In order for someone to be guilty of mail fraud, the person carrying out the act must actually have the intention of committing that fraud. This can usually be proven from the details of the individual case.

Aiding and Abetting

To be guilty of mail fraud, the guilty party does not have to personally mail the fraudulent material. Anybody who's helping carry out the fraud is also guilty and can be charged and penalized.

The Mail Fraud Act

The laws that define, regulate and stipulate penalties for mail fraud come from the Mail Fraud Act, which was introduced in its original form in 1872. It is currently codified as 18.U.S.C. 1341, 1343 and covers both mail and wire fraud. This U.S.C. code means United States Code and is how the official federal statues are written out, or codified, in law.

In the Mail Fraud Act, the definition of fraud is very broad so that it can cover a variety of creative scamming, since scammers are always coming up with new and ever more sophisticated ideas to steal from their victims.

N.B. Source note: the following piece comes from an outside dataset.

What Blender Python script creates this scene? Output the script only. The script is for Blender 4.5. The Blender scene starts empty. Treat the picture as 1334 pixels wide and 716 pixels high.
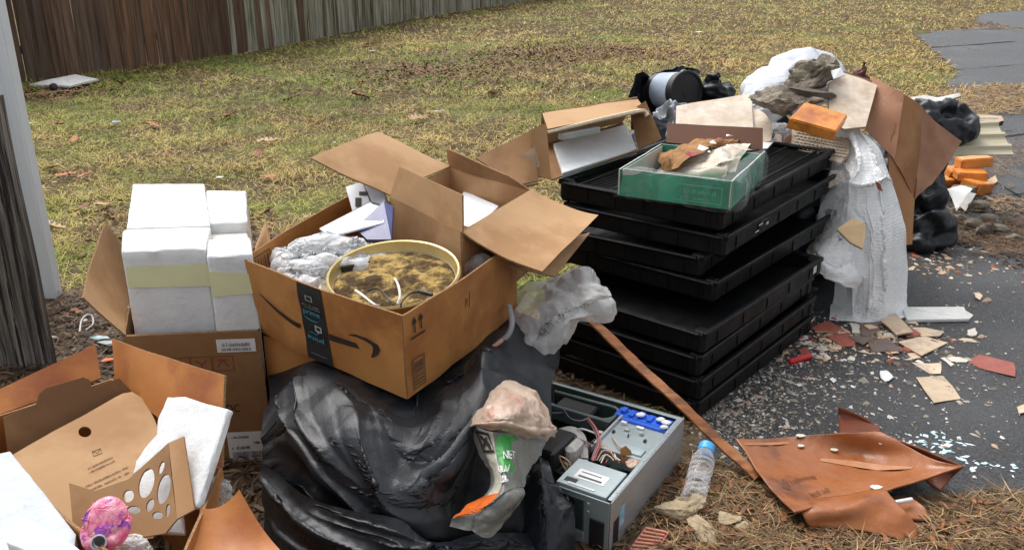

The Mail Fraud Act makes mail fraud a federal crime, and most of the time, it is prosecuted by the federal government. However, some states, like Arkansas and Michigan, have additional laws that specify penalties for various levels of fraud, the severity of which is usually based on how much money was stolen.

A Convenient Tool

The Mail Fraud Act is, in practice, more than just a law regulating mail fraud. It's also used as a tool for prosecuting other types of fraud that are much more extensive, because often in the commission of those types of fraud, the mail system is somehow used. If a particular type of fraud is difficult to prove or prosecute, the Mail Fraud Act can be a way of opening the door to a case if, in the course of committing the crime, the mail system was used in any way. Some computer crime can even fall under the category of mail fraud.